In a series of rooms lent to the society by one of the great dressmakers, I saw keen-looking women of all ages learning to retouch photographs, to wind bobbins by electricity, to dress hair and fashion wigs, to engrave music scores, articulate artificial limbs, make artificial flowers, braces for wounded arms and legs, and artificial teeth! Others are taught nursing, bookkeeping, stenography, dentistry.
One of Madame Goujon’s most picturesque revivals is the dressing of dolls. Before the Franco-Prussian war this great industry belonged to France. Germany took it away from France while she was prostrate, monopolizing the doll trade of the world, and the industry almost ceased at its ancient focus. Madame Goujon was one of the first to see the opportunity for revival in France, and with Valentine Thompson and Madame Verone, to mention but two of her rivals, was soon employing hundreds of women. A large room on the ground floor of M. Reinach’s hotel is given over as a storeroom for dolls, all irreproachably dressed and indisputably French.
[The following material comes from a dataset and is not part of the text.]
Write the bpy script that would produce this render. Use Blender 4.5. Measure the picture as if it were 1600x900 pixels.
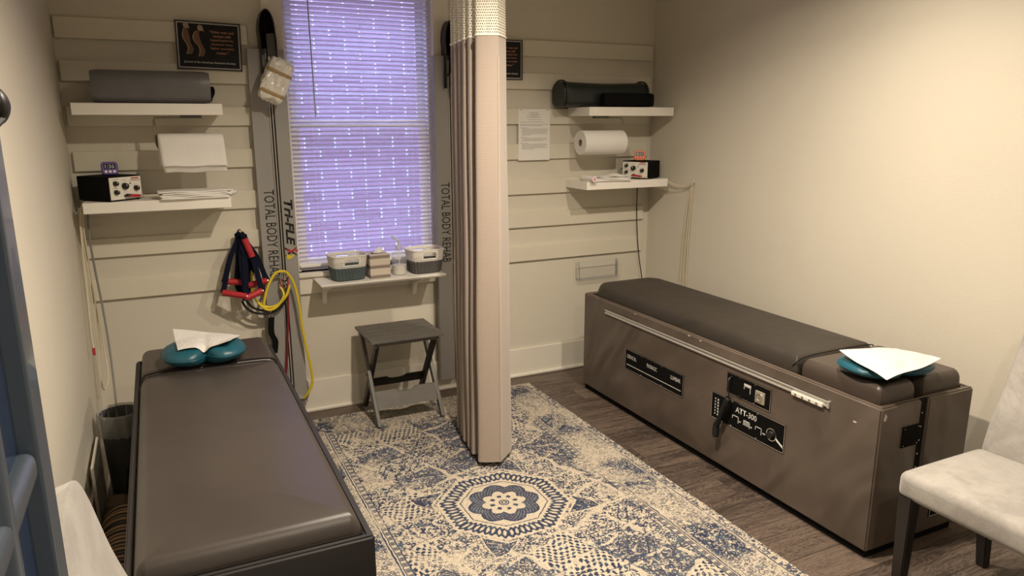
import bpy, bmesh, math, random
from mathutils import Vector, Matrix, noise as mnoise
random.seed(7)
PI = math.pi
for o in list(bpy.data.objects): bpy.data.objects.remove(o, do_unlink=True)
C = bpy.context.scene.collection
SC = bpy.context.scene
R_ = math.radians

# ------------------------------------------------------------------ camera
FPX = 1139.245
CAMR = ((0.9000,0.0990,-0.4244),(-0.4352,0.2002,-0.8778),(-0.0019,0.9747,0.2236))
import numpy as np
def _ray(v):
    r = np.array([v[0]-800.0, -(v[1]-450.0), -FPX]); return r/np.linalg.norm(r)
_ey = _ray((235,190)); _ex = _ray((3220,183)); _ez = np.cross(_ex,_ey)
_M = np.array([_ex,_ey,_ez])
_u,_s,_v = np.linalg.svd(_M); _M = _u@_v
CAMZ = 1.55
cd = bpy.data.cameras.new('camera'); cam = bpy.data.objects.new('camera', cd); C.objects.link(cam)
cd.sensor_width = 36; cd.lens = FPX/1600*36; cd.clip_start = 0.02; cd.clip_end = 60
m4 = Matrix(_M.tolist()).to_4x4(); m4.translation = (0,0,CAMZ); cam.matrix_world = m4
SC.camera = cam
def W(x, y, Y):
    "real place of something seen at pixel x,y and standing at depth Y from the doorway"
    d = _M@np.array([x-800.0, -(y-450.0), -FPX]); t = Y/d[1]
    return Vector((d[0]*t, Y, CAMZ+d[2]*t))

# ------------------------------------------------------------------ world, lights, exposure
w = bpy.data.worlds.new('dusk'); SC.world = w; w.use_nodes = True
bgn = w.node_tree.nodes['Background']; bgn.inputs[0].default_value = (0.46,0.53,0.94,1); bgn.inputs[1].default_value = 8.0
SC.view_settings.view_transform = 'Standard'; SC.view_settings.look = 'None'
SC.view_settings.exposure = 0.0; SC.view_settings.gamma = 1; SC.view_settings.use_curve_mapping = False
CEIL = 2.46
CANS = [(1.0,1.80,52),(1.95,1.85,27),(0.75,-0.1,23)]  # last entry is an unseen can added as rear fill light
WARM = (1.0,0.86,0.69)

# ------------------------------------------------------------------ helpers
class NB:
    def __init__(s): s.v=[]; s.f=[]
def new_mat(name): 
    m = bpy.data.materials.new(name); m.use_nodes = True
    return m, m.node_tree, m.node_tree.nodes['Principled BSDF']
def mat(name, col, rough=0.5, metal=0.0, var=0.0, vscale=8.0, bump=0.0, bscale=60.0, coat=0.0, spec=0.5, sheen=0.0, trans=0.0, alpha=1.0, emis=None, estr=0.0):
    m, nt, b = new_mat(name); L = nt.links
    b.inputs['Base Color'].default_value = (*col,1); b.inputs['Roughness'].default_value = rough
    b.inputs['Metallic'].default_value = metal; b.inputs['Specular IOR Level'].default_value = spec
    b.inputs['Coat Weight'].default_value = coat; b.inputs['Sheen Weight'].default_value = sheen
    b.inputs['Transmission Weight'].default_value = trans; b.inputs['Alpha'].default_value = alpha
    if emis: b.inputs['Emission Color'].default_value = (*emis,1); b.inputs['Emission Strength'].default_value = estr
    tc = nt.nodes.new('ShaderNodeTexCoord')
    if var:
        n = nt.nodes.new('ShaderNodeTexNoise'); n.inputs['Scale'].default_value = vscale; n.inputs['Detail'].default_value = 5
        L.new(tc.outputs['Object'], n.inputs['Vector'])
        r = nt.nodes.new('ShaderNodeMapRange'); r.inputs[1].default_value=.3; r.inputs[2].default_value=.7
        r.inputs[3].default_value = 1-var; r.inputs[4].default_value = 1+var; L.new(n.outputs['Fac'], r.inputs[0])
        mx = nt.nodes.new('ShaderNodeVectorMath'); mx.operation='SCALE'; mx.inputs[0].default_value = col
        L.new(r.outputs[0], mx.inputs['Scale']); L.new(mx.outputs[0], b.inputs['Base Color'])
    if bump:
        n2 = nt.nodes.new('ShaderNodeTexNoise'); n2.inputs['Scale'].default_value = bscale; n2.inputs['Detail'].default_value = 4
        L.new(tc.outputs['Object'], n2.inputs['Vector'])
        bp = nt.nodes.new('ShaderNodeBump'); bp.inputs['Strength'].default_value = bump; bp.inputs['Distance'].default_value = .01
        L.new(n2.outputs['Fac'], bp.inputs['Height']); L.new(bp.outputs[0], b.inputs['Normal'])
    return m

class X:
    "tiny expression builder on math nodes"
    def __init__(s, nt, sock): s.nt=nt; s.s=sock
    def op(s, o, *a):
        n = s.nt.nodes.new('ShaderNodeMath'); n.operation = o
        for i,q in enumerate((s,)+a):
            if isinstance(q, X): s.nt.links.new(q.s, n.inputs[i])
            else: n.inputs[i].default_value = q
        return X(s.nt, n.outputs[0])
    def __add__(s,o): return s.op('ADD',o)
    __radd__=__add__
    def __sub__(s,o): return s.op('SUBTRACT',o)
    def __rsub__(s,o): return (s*-1)+o
    def __mul__(s,o): return s.op('MULTIPLY',o)
    __rmul__=__mul__
    def __truediv__(s,o): return s.op('DIVIDE',o)
    def abs(s): return s.op('ABSOLUTE')
    def sin(s): return s.op('SINE')
    def cos(s): return s.op('COSINE')
    def sqrt(s): return s.op('SQRT')
    def floor(s): return s.op('FLOOR')
    def fract(s): return s.op('FRACT')
    def min(s,o): return s.op('MINIMUM',o)
    def max(s,o): return s.op('MAXIMUM',o)
    def pow(s,o): return s.op('POWER',o)
    def gt(s,o): return s.op('GREATER_THAN',o)
    def lt(s,o): return s.op('LESS_THAN',o)
    def ss(s,a,b):
        n = s.nt.nodes.new('ShaderNodeMapRange'); n.interpolation_type='SMOOTHSTEP'
        s.nt.links.new(s.s,n.inputs[0]); n.inputs[1].default_value=a; n.inputs[2].default_value=b
        return X(s.nt,n.outputs[0])
    def band(s,a,b,e=.002): return s.ss(a-e,a+e)*(1-s.ss(b-e,b+e))
def vec(nt,x,y,z=0.0):
    n = nt.nodes.new('ShaderNodeCombineXYZ')
    for i,q in enumerate((x,y,z)):
        if isinstance(q,X): nt.links.new(q.s,n.inputs[i])
        else: n.inputs[i].default_value=q
    return n.outputs[0]
def nz(nt, v, scale, detail=2, rough=.5, dist=0.0):
    n = nt.nodes.new('ShaderNodeTexNoise'); n.inputs['Scale'].default_value=scale; n.inputs['Detail'].default_value=detail
    n.inputs['Roughness'].default_value=rough; n.inputs['Distortion'].default_value=dist
    nt.links.new(v,n.inputs['Vector']); return X(nt,n.outputs['Fac'])
def vor(nt, v, scale, feature='DISTANCE_TO_EDGE', rnd=1.0):
    n = nt.nodes.new('ShaderNodeTexVoronoi'); n.feature=feature; n.inputs['Scale'].default_value=scale
    n.inputs['Randomness'].default_value=rnd
    nt.links.new(v,n.inputs['Vector']); return X(nt,n.outputs['Distance'])
def mixc(nt, f, a, b):
    n = nt.nodes.new('ShaderNodeMix'); n.data_type='RGBA'
    if isinstance(f,X): nt.links.new(f.s,n.inputs['Factor'])
    else: n.inputs['Factor'].default_value=f
    for k,q in (('A',a),('B',b)):
        i = [s for s in n.inputs if s.name==k and s.type=='RGBA'][0]
        if isinstance(q,tuple): i.default_value=(*q,1)
        else: nt.links.new(q,i)
    return [s for s in n.outputs if s.type=='RGBA'][0]
def coords(nt, kind='Object'):
    t = nt.nodes.new('ShaderNodeTexCoord'); sp = nt.nodes.new('ShaderNodeSeparateXYZ')
    nt.links.new(t.outputs[kind],sp.inputs[0]); return [X(nt,o) for o in sp.outputs], t.outputs[kind]
def bumpto(nt,b,h,strength=.3,dist=.01):
    bp = nt.nodes.new('ShaderNodeBump'); bp.inputs['Strength'].default_value=strength; bp.inputs['Distance'].default_value=dist
    nt.links.new(h.s,bp.inputs['Height']); nt.links.new(bp.outputs[0],b.inputs['Normal'])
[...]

It will take a year or two of practice and the co-operation of male talent after the war to bring the French doll up to the high standard attained by the Germans throughout forty years of plodding efficiency. The prettiest dolls I saw were those arrayed in the different national costumes of Europe, particularly those that still retain the styles of musical comedy. After those rank the Red Cross nurses, particularly those that wear the blue veil over the white. And I never saw in real life such superb, such imperturbable brides.